* [Work to be completed]: Reproduce each line of the material precisely.
>> Start
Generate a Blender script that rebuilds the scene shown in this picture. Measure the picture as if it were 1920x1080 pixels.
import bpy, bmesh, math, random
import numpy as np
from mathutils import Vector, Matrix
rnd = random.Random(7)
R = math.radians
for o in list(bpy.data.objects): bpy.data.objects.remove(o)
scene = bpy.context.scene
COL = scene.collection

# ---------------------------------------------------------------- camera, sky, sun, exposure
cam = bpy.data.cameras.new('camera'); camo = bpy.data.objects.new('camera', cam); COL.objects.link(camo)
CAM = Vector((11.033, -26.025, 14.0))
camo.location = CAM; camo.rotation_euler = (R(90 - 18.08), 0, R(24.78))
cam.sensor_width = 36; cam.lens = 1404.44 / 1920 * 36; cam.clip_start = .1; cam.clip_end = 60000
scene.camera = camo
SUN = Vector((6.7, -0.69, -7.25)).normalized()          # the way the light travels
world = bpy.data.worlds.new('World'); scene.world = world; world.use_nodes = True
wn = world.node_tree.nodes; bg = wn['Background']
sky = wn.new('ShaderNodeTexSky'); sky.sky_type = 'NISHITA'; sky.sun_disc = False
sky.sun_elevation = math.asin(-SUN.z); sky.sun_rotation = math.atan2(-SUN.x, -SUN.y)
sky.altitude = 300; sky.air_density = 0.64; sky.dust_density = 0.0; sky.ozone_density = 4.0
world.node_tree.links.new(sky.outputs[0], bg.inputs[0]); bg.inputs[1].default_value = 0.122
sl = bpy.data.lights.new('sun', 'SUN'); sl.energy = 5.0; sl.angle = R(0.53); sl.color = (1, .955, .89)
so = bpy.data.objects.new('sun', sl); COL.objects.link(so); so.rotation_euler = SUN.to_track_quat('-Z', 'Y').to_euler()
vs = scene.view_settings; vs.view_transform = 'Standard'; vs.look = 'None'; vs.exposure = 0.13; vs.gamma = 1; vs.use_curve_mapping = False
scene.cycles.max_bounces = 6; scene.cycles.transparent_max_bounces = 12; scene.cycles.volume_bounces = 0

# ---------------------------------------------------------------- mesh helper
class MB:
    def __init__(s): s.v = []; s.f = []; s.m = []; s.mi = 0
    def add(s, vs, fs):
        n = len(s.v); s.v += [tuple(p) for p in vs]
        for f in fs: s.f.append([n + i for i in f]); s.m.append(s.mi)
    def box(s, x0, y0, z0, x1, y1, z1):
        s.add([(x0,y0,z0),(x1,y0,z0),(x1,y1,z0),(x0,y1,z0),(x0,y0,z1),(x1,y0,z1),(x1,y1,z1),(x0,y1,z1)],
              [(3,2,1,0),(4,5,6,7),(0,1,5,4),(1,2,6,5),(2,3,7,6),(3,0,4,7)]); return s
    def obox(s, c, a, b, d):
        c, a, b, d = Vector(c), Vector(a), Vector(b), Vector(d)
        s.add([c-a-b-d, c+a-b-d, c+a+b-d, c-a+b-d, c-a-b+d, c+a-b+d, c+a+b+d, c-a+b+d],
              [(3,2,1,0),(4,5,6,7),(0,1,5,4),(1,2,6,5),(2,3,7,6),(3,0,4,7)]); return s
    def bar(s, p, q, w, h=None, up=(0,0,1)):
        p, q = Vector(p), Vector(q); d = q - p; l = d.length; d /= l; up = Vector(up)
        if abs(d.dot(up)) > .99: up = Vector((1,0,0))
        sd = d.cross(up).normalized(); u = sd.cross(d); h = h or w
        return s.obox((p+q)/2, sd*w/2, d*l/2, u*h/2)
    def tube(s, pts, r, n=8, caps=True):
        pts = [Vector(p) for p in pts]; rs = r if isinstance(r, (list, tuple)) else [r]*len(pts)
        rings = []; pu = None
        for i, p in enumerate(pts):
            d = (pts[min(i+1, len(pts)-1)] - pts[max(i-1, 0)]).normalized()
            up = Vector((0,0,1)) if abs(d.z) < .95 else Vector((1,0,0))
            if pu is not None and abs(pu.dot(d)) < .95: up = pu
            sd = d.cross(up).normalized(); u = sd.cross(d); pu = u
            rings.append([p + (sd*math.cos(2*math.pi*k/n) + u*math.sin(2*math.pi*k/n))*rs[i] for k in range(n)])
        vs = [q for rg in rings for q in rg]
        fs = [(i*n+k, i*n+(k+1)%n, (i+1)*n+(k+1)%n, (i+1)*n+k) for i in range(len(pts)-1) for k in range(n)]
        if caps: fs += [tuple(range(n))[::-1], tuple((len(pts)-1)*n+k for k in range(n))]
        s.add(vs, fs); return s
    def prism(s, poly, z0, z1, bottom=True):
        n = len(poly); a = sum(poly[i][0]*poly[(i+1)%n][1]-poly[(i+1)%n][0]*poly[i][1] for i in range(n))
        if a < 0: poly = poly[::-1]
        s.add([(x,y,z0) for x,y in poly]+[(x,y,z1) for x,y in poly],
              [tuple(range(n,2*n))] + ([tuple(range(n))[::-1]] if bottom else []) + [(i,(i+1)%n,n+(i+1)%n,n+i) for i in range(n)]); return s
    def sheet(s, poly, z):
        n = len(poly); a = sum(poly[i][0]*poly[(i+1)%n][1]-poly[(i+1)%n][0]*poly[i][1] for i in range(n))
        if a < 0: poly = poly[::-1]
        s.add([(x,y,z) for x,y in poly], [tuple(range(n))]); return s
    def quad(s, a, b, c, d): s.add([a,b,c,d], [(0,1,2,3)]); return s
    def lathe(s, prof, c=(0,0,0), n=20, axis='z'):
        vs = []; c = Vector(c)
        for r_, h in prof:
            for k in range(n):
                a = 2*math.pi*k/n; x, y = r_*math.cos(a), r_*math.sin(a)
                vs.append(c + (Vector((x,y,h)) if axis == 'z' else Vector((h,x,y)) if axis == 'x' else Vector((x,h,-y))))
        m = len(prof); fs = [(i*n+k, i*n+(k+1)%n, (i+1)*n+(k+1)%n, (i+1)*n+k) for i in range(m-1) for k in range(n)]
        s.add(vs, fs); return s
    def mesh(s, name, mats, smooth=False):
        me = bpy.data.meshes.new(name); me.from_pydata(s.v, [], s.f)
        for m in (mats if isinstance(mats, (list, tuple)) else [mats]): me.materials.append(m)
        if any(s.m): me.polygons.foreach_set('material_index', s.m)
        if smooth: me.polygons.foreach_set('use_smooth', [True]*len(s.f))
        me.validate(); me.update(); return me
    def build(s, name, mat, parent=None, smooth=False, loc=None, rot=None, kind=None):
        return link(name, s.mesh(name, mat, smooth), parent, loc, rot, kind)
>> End
* [Result for this exercise]:
Generate a Blender script that rebuilds the scene shown in this picture. Measure the picture as if it were 1920x1080 pixels.
import bpy, bmesh, math, random
import numpy as np
from mathutils import Vector, Matrix
rnd = random.Random(7)
R = math.radians
for o in list(bpy.data.objects): bpy.data.objects.remove(o)
scene = bpy.context.scene
COL = scene.collection

# ---------------------------------------------------------------- camera, sky, sun, exposure
cam = bpy.data.cameras.new('camera'); camo = bpy.data.objects.new('camera', cam); COL.objects.link(camo)
CAM = Vector((11.033, -26.025, 14.0))
camo.location = CAM; camo.rotation_euler = (R(90 - 18.08), 0, R(24.78))
cam.sensor_width = 36; cam.lens = 1404.44 / 1920 * 36; cam.clip_start = .1; cam.clip_end = 60000
scene.camera = camo
SUN = Vector((6.7, -0.69, -7.25)).normalized()          # the way the light travels
world = bpy.data.worlds.new('World'); scene.world = world; world.use_nodes = True
wn = world.node_tree.nodes; bg = wn['Background']
sky = wn.new('ShaderNodeTexSky'); sky.sky_type = 'NISHITA'; sky.sun_disc = False
sky.sun_elevation = math.asin(-SUN.z); sky.sun_rotation = math.atan2(-SUN.x, -SUN.y)
sky.altitude = 300; sky.air_density = 0.64; sky.dust_density = 0.0; sky.ozone_density = 4.0
world.node_tree.links.new(sky.outputs[0], bg.inputs[0]); bg.inputs[1].default_value = 0.122
sl = bpy.data.lights.new('sun', 'SUN'); sl.energy = 5.0; sl.angle = R(0.53); sl.color = (1, .955, .89)
so = bpy.data.objects.new('sun', sl); COL.objects.link(so); so.rotation_euler = SUN.to_track_quat('-Z', 'Y').to_euler()
vs = scene.view_settings; vs.view_transform = 'Standard'; vs.look = 'None'; vs.exposure = 0.13; vs.gamma = 1; vs.use_curve_mapping = False
scene.cycles.max_bounces = 6; scene.cycles.transparent_max_bounces = 12; scene.cycles.volume_bounces = 0

# ---------------------------------------------------------------- mesh helper
class MB:
    def __init__(s): s.v = []; s.f = []; s.m = []; s.mi = 0
    def add(s, vs, fs):
        n = len(s.v); s.v += [tuple(p) for p in vs]
        for f in fs: s.f.append([n + i for i in f]); s.m.append(s.mi)
    def box(s, x0, y0, z0, x1, y1, z1):
        s.add([(x0,y0,z0),(x1,y0,z0),(x1,y1,z0),(x0,y1,z0),(x0,y0,z1),(x1,y0,z1),(x1,y1,z1),(x0,y1,z1)],
              [(3,2,1,0),(4,5,6,7),(0,1,5,4),(1,2,6,5),(2,3,7,6),(3,0,4,7)]); return s
    def obox(s, c, a, b, d):
        c, a, b, d = Vector(c), Vector(a), Vector(b), Vector(d)
        s.add([c-a-b-d, c+a-b-d, c+a+b-d, c-a+b-d, c-a-b+d, c+a-b+d, c+a+b+d, c-a+b+d],
              [(3,2,1,0),(4,5,6,7),(0,1,5,4),(1,2,6,5),(2,3,7,6),(3,0,4,7)]); return s
    def bar(s, p, q, w, h=None, up=(0,0,1)):
        p, q = Vector(p), Vector(q); d = q - p; l = d.length; d /= l; up = Vector(up)
        if abs(d.dot(up)) > .99: up = Vector((1,0,0))
        sd = d.cross(up).normalized(); u = sd.cross(d); h = h or w
        return s.obox((p+q)/2, sd*w/2, d*l/2, u*h/2)
    def tube(s, pts, r, n=8, caps=True):
        pts = [Vector(p) for p in pts]; rs = r if isinstance(r, (list, tuple)) else [r]*len(pts)
        rings = []; pu = None
        for i, p in enumerate(pts):
            d = (pts[min(i+1, len(pts)-1)] - pts[max(i-1, 0)]).normalized()
            up = Vector((0,0,1)) if abs(d.z) < .95 else Vector((1,0,0))
            if pu is not None and abs(pu.dot(d)) < .95: up = pu
            sd = d.cross(up).normalized(); u = sd.cross(d); pu = u
            rings.append([p + (sd*math.cos(2*math.pi*k/n) + u*math.sin(2*math.pi*k/n))*rs[i] for k in range(n)])
        vs = [q for rg in rings for q in rg]
        fs = [(i*n+k, i*n+(k+1)%n, (i+1)*n+(k+1)%n, (i+1)*n+k) for i in range(len(pts)-1) for k in range(n)]
        if caps: fs += [tuple(range(n))[::-1], tuple((len(pts)-1)*n+k for k in range(n))]
        s.add(vs, fs); return s
    def prism(s, poly, z0, z1, bottom=True):
        n = len(poly); a = sum(poly[i][0]*poly[(i+1)%n][1]-poly[(i+1)%n][0]*poly[i][1] for i in range(n))
        if a < 0: poly = poly[::-1]
        s.add([(x,y,z0) for x,y in poly]+[(x,y,z1) for x,y in poly],
              [tuple(range(n,2*n))] + ([tuple(range(n))[::-1]] if bottom else []) + [(i,(i+1)%n,n+(i+1)%n,n+i) for i in range(n)]); return s
    def sheet(s, poly, z):
        n = len(poly); a = sum(poly[i][0]*poly[(i+1)%n][1]-poly[(i+1)%n][0]*poly[i][1] for i in range(n))
        if a < 0: poly = poly[::-1]
        s.add([(x,y,z) for x,y in poly], [tuple(range(n))]); return s
    def quad(s, a, b, c, d): s.add([a,b,c,d], [(0,1,2,3)]); return s
    def lathe(s, prof, c=(0,0,0), n=20, axis='z'):
        vs = []; c = Vector(c)
        for r_, h in prof:
            for k in range(n):
                a = 2*math.pi*k/n; x, y = r_*math.cos(a), r_*math.sin(a)
                vs.append(c + (Vector((x,y,h)) if axis == 'z' else Vector((h,x,y)) if axis == 'x' else Vector((x,h,-y))))
        m = len(prof); fs = [(i*n+k, i*n+(k+1)%n, (i+1)*n+(k+1)%n, (i+1)*n+k) for i in range(m-1) for k in range(n)]
        s.add(vs, fs); return s
    def mesh(s, name, mats, smooth=False):
        me = bpy.data.meshes.new(name); me.from_pydata(s.v, [], s.f)
        for m in (mats if isinstance(mats, (list, tuple)) else [mats]): me.materials.append(m)
        if any(s.m): me.polygons.foreach_set('material_index', s.m)
        if smooth: me.polygons.foreach_set('use_smooth', [True]*len(s.f))
        me.validate(); me.update(); return me
    def build(s, name, mat, parent=None, smooth=False, loc=None, rot=None, kind=None):
        return link(name, s.mesh(name, mat, smooth), parent, loc, rot, kind)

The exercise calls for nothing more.